---- Information given
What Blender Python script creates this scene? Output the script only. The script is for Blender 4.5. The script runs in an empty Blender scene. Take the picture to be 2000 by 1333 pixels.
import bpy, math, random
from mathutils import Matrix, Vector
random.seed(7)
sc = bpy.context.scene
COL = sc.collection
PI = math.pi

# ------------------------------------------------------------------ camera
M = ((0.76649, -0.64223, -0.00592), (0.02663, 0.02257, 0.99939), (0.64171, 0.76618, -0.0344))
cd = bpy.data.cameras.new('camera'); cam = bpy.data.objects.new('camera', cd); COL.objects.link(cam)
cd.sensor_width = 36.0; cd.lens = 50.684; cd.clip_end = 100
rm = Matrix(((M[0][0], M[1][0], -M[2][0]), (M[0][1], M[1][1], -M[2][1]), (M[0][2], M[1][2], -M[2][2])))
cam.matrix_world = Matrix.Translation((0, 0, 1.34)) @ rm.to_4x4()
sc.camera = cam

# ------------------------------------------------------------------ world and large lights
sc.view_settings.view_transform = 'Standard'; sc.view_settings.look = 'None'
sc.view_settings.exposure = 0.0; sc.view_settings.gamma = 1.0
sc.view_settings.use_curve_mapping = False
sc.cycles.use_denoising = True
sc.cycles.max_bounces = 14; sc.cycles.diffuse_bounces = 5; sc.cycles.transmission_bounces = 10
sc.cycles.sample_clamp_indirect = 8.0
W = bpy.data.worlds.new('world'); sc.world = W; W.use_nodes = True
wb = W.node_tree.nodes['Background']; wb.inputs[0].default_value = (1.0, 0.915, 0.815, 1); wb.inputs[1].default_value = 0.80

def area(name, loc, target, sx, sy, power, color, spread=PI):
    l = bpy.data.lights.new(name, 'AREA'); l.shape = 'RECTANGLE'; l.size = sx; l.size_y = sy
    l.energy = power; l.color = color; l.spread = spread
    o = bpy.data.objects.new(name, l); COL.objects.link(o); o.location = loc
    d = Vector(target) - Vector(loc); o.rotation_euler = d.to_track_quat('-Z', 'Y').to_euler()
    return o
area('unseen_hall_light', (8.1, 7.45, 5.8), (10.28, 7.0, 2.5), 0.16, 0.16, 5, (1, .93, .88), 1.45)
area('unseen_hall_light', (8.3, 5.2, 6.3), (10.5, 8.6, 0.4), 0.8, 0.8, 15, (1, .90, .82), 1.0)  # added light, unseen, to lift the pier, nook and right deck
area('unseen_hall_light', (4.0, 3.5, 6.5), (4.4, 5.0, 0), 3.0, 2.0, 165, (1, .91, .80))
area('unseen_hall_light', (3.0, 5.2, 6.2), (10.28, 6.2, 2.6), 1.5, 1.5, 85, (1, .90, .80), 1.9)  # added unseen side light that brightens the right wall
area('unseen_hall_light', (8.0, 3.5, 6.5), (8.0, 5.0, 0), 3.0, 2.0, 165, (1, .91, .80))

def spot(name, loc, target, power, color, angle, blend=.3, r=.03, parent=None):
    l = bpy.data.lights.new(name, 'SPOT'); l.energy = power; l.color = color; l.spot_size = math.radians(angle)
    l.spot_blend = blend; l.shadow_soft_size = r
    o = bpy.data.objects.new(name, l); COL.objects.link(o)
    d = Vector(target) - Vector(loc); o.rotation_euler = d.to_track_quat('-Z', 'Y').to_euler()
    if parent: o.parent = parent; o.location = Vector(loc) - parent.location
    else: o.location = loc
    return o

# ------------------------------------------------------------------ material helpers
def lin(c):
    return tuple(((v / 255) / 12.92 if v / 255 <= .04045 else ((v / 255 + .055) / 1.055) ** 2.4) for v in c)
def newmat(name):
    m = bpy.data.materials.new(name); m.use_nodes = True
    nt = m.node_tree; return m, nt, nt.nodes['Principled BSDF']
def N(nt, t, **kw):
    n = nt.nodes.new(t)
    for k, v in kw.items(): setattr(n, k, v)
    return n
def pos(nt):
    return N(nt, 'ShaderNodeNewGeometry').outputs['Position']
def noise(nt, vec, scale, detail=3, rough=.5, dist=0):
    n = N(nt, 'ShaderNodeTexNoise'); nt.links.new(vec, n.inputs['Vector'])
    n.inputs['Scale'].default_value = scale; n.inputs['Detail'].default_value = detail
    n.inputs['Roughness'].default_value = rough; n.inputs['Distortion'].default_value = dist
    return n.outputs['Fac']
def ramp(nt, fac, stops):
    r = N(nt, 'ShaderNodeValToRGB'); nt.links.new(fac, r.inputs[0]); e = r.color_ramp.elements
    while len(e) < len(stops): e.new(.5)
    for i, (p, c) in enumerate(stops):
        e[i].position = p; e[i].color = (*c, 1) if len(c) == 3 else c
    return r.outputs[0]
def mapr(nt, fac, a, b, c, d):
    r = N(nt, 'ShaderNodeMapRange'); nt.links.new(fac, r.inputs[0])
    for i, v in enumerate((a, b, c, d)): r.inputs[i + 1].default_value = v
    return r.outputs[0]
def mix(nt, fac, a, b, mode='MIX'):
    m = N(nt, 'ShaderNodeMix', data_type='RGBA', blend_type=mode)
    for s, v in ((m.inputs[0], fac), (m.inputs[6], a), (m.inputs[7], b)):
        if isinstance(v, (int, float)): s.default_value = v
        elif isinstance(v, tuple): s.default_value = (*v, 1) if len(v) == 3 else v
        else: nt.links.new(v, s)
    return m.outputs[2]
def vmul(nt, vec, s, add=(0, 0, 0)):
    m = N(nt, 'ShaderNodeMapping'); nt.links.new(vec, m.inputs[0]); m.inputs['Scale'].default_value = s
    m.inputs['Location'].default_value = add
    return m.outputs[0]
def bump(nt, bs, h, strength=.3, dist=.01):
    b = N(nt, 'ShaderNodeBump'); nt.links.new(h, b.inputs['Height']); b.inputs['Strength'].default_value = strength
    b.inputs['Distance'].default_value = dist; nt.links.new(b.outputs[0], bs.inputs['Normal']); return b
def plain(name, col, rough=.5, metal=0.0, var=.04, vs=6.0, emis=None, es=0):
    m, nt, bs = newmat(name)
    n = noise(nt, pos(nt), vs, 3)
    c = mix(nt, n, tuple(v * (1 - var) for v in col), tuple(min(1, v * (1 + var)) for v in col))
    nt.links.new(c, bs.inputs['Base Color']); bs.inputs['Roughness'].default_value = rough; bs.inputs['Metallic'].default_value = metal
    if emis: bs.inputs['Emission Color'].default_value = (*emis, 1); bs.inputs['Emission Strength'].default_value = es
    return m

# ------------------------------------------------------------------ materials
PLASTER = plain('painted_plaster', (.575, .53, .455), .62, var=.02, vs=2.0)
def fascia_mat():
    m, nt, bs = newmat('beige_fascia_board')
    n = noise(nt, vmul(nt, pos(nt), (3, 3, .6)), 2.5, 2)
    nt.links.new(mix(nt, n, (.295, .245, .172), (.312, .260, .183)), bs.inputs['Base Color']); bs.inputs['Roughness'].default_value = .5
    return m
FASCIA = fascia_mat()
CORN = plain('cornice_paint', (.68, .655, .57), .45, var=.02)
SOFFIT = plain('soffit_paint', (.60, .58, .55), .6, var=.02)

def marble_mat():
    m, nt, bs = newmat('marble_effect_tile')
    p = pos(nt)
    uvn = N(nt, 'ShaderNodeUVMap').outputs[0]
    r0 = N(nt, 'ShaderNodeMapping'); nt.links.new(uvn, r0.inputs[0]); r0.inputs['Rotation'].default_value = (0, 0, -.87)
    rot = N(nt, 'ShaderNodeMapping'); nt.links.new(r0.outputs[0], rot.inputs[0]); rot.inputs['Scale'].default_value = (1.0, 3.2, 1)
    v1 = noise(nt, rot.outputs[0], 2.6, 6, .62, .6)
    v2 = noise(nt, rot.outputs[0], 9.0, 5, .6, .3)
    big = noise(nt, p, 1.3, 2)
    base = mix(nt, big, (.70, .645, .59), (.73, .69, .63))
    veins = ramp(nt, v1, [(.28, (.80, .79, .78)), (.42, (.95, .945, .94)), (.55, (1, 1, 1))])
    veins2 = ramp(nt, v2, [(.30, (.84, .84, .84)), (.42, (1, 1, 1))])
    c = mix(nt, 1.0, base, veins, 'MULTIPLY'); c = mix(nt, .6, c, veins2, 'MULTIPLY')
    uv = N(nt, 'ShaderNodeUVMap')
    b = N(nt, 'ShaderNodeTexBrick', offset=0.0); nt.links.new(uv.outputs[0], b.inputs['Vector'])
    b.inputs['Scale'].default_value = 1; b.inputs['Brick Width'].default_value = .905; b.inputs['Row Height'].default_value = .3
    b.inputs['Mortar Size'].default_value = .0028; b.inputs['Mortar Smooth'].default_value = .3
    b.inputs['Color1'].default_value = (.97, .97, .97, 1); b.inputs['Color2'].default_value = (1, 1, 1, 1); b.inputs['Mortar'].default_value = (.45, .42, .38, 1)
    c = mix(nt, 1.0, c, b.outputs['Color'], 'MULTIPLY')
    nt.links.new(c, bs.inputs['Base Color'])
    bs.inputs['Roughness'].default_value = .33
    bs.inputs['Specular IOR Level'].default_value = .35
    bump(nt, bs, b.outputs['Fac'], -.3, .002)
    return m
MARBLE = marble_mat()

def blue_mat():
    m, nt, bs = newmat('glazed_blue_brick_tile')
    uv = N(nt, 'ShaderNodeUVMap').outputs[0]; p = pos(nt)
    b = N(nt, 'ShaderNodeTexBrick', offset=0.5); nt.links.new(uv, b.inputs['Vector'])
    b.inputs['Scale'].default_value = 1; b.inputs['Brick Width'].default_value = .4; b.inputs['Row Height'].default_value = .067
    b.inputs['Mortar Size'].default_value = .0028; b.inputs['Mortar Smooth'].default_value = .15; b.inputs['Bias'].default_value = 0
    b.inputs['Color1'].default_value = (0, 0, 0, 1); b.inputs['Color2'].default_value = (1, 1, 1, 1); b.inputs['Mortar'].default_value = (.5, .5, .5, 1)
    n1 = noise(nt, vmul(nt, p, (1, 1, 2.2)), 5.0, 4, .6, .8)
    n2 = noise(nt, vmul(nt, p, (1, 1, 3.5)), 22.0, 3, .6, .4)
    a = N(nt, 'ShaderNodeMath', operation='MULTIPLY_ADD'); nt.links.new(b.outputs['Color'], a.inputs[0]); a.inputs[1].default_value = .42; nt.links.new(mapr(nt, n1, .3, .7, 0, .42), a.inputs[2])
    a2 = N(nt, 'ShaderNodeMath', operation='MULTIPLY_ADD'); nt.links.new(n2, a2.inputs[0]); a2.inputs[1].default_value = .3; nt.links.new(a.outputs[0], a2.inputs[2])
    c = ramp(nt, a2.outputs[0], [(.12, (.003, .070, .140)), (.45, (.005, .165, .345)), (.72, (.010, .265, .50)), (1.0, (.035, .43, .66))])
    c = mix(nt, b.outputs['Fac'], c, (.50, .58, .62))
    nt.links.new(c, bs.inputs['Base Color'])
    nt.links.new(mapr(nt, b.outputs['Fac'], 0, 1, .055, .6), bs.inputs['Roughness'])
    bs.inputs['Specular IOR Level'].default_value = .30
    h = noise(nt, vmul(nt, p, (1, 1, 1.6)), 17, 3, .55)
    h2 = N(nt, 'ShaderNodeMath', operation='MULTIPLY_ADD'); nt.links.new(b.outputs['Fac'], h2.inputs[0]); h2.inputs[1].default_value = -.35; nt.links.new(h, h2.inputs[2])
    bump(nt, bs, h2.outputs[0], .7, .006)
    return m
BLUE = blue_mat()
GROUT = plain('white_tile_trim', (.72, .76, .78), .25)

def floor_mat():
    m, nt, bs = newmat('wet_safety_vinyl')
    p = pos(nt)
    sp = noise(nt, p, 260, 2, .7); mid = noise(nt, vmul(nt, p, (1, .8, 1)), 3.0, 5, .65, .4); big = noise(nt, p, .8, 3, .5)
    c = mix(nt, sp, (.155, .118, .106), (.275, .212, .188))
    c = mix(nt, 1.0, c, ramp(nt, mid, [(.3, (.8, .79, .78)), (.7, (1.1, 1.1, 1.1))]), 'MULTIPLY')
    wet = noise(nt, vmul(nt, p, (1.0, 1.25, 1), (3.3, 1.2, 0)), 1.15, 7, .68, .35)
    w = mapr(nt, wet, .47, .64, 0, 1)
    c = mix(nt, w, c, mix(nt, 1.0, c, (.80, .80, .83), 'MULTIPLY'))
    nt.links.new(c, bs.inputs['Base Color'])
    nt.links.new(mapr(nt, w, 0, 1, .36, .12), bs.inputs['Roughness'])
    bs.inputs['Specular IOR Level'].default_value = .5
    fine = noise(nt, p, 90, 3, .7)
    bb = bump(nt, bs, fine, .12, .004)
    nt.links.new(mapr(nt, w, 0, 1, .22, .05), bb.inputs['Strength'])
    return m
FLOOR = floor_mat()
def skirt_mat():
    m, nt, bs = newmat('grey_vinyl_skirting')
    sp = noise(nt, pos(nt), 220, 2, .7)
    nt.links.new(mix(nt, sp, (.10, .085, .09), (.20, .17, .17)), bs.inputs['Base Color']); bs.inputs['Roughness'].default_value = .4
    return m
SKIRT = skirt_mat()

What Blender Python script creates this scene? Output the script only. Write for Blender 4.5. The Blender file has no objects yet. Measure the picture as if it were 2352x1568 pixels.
--------
§ **Task description**:
Copy each line holding the word "picture" from the listing above.

§ **Answer to the exercise**:
What Blender Python script creates this scene? Output the script only. The script is for Blender 4.5. The script runs in an empty Blender scene. Take the picture to be 2000 by 1333 pixels.
What Blender Python script creates this scene? Output the script only. Write for Blender 4.5. The Blender file has no objects yet. Measure the picture as if it were 2352x1568 pixels.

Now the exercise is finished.